Warford: Lions’ new OL ready to apply some whoopins
Allen Park — The Lions' offensive line meeting had a new look when the team gathered for the start of voluntary offseason workouts Monday.For the first time since 2001, center Dominic Raiola isn't on the team. Guard Rob Sims was here the last five years and tackle Corey Hilliard the last six, but neither is back in Detroit.
Instead, fourth-year tackle Riley Reiff, third-year guard Larry Warford and second-year center Travis Swanson are now the de facto leaders of the group.
And Warford understands this year's offensive line must improve after a 2014 season in which the Lions allowed 45 sacks and finished 28th in rushing.
"We have to be more aggressive," Warford said. "We can't be as technical as we tried to be. The biggest thing is we tried to break everything down. We tried to focus on a bunch of stuff at once and down to the smallest detail.
"With offensive line play, that's cool, but at the end of the day you have to whoop somebody's (butt), and we weren't necessarily being the players that we were trained to be from the start. We became somewhat robotic in a sense."
Warford said the first thing offensive line coach Jeremiah Washburn told the group Monday was he wants a line that comes off the ball quickly in the run game and sets the pocket in the pass game. After last year's issues, the linemen won't focus on every little step, but rather the big picture of creating holes and keeping quarterback Matthew Stafford upright.
Washburn also noted the change in leadership, Warford said, and put the onus on players who will be in the lineup, including second-year player Swanson.
"He's not a rookie anymore," Warford said. "He's a vet, and he has to carry himself that way. His opinions matter."
Now, the younger linemen have to take the hard-nosed approach Warford saw from Raiola, Sims and Hilliard. Raiola, 36, and Sims, 31, remain free agents, and Hilliard, 29, is with the New York Jets.

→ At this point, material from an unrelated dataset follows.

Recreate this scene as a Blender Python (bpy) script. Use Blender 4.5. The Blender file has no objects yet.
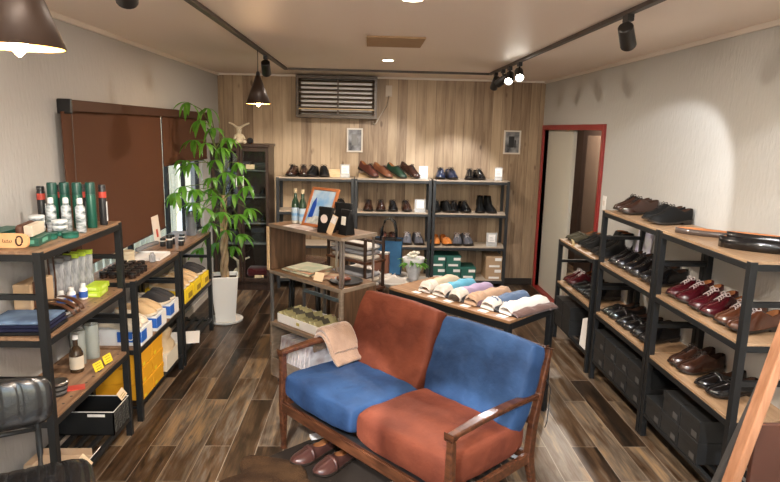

"They come from a different era in football and that era was like, mentally, they were stupid tough," Warford said. "It sucks that we don't have that type of leadership with us. … The biggest thing is carrying that mentality with us
"Football's going to go on without (them). We have to move on from that and we have to take it upon ourselves to be the next guys up."
Currently, the Lions don't have a single player on the roster with NFL experience at left guard. The team is also hoping to upgrade the left tackle spot, which would move Reiff to the right side. And even though the Lions have unanswered questions along the offensive line, Warford said he's confident in the other players to step up and fill the void left by the veterans.
Warford has been the Lions' best offensive lineman since the team drafted him in the third round in 2014, but he's trying to improve his game, too. In addition to rehabbing the knee injury that held him out of the playoff loss in Dallas, Warford returned to Arizona to work out with former NFL offensive lineman LeCharles Bentley for the third year in a row.
The key to Warford's improvement is trying not to be perfect, a mindset he brought into Year 2 that resulted in a dip in performance.
"With me, I get really nervous with myself as far as progressing as a football player and I try so many things," Warford said. "I try to do new things, I try to implement so many things in my game when my greatest skill is consistency. I think last year I tried a whole bunch of different stuff, and I was trying to find something new to make me better and it didn't work out."
Warford said he's his own biggest critic, but now understands to avoid trying to fix something that's not broken. And as one of the leaders on the offensive line, he knows he can't get too down on himself, as he did the past couple years.
"For me, my whole goal is my attitude as far as every day coming in, being the guy who can lift people up and not going into the (emotional) modes I used to go into the past two seasons," he said.